- PROBLEM STATEMENT: Quote every line from the top of the listing down to and including the line that contains "return m, nt, b".

- DATA EXTRACT:
◆ ◆ ◆ ◆

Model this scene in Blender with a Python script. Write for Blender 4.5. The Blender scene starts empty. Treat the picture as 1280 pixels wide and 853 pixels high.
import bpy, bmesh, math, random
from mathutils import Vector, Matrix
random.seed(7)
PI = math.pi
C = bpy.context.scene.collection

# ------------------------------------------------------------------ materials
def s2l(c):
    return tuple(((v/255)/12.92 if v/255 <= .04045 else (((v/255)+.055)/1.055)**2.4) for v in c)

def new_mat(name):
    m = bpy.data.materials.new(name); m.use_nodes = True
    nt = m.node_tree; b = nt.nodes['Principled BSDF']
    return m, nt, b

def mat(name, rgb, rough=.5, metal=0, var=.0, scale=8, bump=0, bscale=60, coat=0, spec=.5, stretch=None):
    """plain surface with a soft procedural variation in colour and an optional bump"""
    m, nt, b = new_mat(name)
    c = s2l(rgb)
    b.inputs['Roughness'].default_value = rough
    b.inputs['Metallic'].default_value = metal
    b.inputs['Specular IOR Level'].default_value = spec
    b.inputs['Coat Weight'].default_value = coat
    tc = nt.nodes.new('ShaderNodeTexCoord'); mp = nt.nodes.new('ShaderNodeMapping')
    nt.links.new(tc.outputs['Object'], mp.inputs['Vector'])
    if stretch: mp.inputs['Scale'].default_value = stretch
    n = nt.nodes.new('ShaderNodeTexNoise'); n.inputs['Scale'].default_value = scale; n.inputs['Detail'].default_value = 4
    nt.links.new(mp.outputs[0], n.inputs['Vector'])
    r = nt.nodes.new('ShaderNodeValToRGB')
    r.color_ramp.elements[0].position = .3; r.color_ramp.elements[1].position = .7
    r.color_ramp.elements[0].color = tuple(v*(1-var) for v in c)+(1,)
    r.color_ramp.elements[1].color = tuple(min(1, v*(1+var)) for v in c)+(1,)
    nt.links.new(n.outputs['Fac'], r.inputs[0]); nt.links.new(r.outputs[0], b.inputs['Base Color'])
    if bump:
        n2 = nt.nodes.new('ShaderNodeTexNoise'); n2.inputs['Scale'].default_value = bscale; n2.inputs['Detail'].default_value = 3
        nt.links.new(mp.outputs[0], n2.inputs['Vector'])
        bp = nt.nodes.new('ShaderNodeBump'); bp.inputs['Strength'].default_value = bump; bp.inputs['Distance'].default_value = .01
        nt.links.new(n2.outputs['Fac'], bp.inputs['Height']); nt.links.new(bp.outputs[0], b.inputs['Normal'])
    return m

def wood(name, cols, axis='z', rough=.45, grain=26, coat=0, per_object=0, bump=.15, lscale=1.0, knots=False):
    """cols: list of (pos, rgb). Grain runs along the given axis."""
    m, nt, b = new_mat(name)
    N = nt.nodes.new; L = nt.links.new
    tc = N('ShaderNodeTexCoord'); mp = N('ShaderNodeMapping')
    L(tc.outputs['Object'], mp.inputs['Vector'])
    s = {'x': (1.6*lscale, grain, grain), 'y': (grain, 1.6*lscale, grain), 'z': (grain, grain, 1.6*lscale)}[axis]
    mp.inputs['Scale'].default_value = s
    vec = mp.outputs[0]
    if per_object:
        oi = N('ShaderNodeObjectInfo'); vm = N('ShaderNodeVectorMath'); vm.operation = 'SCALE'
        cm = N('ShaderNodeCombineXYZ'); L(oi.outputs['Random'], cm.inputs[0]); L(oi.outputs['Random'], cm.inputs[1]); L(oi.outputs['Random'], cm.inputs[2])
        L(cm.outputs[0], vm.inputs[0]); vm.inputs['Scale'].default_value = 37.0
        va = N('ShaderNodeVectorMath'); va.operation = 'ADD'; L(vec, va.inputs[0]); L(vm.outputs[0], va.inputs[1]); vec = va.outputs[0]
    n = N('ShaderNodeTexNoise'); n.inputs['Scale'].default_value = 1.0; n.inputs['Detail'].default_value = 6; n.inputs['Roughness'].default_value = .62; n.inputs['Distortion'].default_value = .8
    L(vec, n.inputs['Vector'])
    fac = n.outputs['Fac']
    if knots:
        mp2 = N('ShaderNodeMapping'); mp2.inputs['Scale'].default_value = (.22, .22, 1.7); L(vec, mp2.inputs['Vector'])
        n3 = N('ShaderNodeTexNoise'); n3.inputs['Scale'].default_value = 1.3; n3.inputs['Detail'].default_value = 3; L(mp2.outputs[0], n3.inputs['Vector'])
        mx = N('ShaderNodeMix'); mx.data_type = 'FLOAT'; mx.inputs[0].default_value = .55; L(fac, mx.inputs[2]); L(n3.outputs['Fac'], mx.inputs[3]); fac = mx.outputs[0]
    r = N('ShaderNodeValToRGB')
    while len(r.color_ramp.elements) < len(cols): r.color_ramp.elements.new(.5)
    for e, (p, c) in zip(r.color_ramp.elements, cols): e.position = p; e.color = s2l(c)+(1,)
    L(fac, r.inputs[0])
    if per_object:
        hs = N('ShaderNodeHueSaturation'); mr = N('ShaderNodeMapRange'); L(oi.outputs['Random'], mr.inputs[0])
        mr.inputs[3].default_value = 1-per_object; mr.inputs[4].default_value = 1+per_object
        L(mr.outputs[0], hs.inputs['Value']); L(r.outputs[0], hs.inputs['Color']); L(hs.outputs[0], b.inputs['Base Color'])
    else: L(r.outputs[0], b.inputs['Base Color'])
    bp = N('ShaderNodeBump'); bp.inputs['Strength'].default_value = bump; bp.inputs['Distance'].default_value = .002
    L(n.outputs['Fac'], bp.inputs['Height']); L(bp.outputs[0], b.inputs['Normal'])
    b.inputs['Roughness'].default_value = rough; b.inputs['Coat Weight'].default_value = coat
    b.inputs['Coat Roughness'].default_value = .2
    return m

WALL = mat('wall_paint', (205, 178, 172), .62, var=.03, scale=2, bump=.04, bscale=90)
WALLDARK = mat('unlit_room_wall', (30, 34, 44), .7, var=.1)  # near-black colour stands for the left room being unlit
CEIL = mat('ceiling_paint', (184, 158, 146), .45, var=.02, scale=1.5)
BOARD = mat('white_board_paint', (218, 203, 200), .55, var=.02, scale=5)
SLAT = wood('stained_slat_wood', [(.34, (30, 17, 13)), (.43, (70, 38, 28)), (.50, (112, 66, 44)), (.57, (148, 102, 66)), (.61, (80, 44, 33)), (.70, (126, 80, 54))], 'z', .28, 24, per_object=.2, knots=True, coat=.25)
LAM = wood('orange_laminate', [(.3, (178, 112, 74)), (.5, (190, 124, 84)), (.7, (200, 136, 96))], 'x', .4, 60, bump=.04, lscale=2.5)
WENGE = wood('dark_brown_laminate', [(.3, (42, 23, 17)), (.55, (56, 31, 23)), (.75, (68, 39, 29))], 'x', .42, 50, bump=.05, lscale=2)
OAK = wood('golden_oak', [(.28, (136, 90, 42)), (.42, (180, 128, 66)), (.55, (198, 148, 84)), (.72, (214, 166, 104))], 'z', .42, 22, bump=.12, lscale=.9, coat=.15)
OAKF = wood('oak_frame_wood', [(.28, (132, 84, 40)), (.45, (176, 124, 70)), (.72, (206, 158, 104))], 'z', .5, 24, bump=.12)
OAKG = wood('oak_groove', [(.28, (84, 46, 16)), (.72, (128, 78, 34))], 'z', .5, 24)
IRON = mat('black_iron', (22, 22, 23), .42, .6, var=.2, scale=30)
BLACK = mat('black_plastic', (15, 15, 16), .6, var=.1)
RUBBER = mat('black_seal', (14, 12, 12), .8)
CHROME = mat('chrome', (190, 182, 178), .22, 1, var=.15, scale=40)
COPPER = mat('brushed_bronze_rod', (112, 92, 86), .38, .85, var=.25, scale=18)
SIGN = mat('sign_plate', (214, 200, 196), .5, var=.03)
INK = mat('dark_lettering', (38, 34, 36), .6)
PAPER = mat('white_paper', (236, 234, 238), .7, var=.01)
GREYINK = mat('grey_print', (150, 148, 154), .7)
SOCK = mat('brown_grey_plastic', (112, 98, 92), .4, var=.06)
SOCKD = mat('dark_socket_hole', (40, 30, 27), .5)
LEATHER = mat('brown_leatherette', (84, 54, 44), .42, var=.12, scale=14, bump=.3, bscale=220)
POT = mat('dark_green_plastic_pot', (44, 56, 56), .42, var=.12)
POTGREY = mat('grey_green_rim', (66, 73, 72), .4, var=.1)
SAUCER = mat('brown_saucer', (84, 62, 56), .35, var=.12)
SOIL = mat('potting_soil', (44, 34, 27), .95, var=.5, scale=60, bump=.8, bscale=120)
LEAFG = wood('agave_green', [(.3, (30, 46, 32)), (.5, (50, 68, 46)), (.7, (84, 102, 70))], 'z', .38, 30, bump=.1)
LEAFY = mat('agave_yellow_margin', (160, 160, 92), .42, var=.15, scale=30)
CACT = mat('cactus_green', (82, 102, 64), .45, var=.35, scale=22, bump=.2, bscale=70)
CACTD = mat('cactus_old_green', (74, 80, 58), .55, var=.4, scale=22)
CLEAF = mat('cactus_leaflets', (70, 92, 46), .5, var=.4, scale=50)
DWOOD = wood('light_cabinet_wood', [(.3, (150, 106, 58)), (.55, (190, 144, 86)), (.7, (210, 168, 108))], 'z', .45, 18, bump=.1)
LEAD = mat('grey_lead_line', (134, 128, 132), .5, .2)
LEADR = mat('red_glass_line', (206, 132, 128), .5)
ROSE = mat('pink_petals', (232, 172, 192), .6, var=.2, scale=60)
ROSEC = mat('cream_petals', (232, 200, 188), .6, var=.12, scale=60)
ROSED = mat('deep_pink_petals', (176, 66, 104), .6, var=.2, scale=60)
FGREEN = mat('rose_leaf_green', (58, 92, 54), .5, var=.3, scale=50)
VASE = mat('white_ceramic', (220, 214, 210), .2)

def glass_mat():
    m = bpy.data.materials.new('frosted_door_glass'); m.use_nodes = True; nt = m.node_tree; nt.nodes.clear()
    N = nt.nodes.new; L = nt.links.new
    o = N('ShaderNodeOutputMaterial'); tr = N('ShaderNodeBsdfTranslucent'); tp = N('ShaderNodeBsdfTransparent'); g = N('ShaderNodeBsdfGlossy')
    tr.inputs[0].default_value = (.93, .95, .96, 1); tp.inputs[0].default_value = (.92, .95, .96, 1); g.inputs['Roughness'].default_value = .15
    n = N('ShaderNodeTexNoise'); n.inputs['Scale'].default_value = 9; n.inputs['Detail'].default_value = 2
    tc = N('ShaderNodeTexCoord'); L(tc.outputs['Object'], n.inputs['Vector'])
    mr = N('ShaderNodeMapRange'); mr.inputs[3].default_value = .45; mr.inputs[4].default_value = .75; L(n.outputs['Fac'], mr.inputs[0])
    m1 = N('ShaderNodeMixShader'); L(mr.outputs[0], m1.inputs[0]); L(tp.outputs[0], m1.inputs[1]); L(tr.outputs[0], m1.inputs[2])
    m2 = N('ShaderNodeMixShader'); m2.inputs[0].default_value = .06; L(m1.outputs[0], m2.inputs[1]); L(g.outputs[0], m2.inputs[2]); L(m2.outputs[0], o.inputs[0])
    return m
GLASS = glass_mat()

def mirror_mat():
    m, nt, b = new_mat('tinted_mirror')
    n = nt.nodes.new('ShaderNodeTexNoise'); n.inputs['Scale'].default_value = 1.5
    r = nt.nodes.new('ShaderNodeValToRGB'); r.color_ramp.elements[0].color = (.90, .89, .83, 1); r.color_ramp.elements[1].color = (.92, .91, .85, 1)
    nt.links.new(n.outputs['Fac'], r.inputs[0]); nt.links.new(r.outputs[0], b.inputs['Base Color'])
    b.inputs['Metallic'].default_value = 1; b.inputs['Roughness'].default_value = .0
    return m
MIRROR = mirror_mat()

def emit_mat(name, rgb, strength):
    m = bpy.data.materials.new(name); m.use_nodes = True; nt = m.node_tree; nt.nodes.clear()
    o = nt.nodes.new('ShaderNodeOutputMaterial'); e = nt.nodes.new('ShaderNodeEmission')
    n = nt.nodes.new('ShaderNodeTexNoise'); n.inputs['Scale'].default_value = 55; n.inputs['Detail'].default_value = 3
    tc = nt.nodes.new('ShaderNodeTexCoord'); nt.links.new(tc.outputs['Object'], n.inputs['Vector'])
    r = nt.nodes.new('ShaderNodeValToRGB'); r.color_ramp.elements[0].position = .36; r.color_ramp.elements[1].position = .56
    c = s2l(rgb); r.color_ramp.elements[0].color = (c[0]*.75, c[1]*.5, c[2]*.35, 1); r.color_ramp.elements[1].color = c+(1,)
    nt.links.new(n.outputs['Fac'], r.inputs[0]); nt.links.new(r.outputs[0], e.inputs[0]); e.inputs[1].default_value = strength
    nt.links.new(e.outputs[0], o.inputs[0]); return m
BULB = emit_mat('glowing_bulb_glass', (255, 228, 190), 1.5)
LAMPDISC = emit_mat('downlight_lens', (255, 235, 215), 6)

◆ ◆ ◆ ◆

- WRITTEN ANSWER:
Model this scene in Blender with a Python script. Write for Blender 4.5. The Blender scene starts empty. Treat the picture as 1280 pixels wide and 853 pixels high.
import bpy, bmesh, math, random
from mathutils import Vector, Matrix
random.seed(7)
PI = math.pi
C = bpy.context.scene.collection

# ------------------------------------------------------------------ materials
def s2l(c):
    return tuple(((v/255)/12.92 if v/255 <= .04045 else (((v/255)+.055)/1.055)**2.4) for v in c)

def new_mat(name):
    m = bpy.data.materials.new(name); m.use_nodes = True
    nt = m.node_tree; b = nt.nodes['Principled BSDF']
    return m, nt, b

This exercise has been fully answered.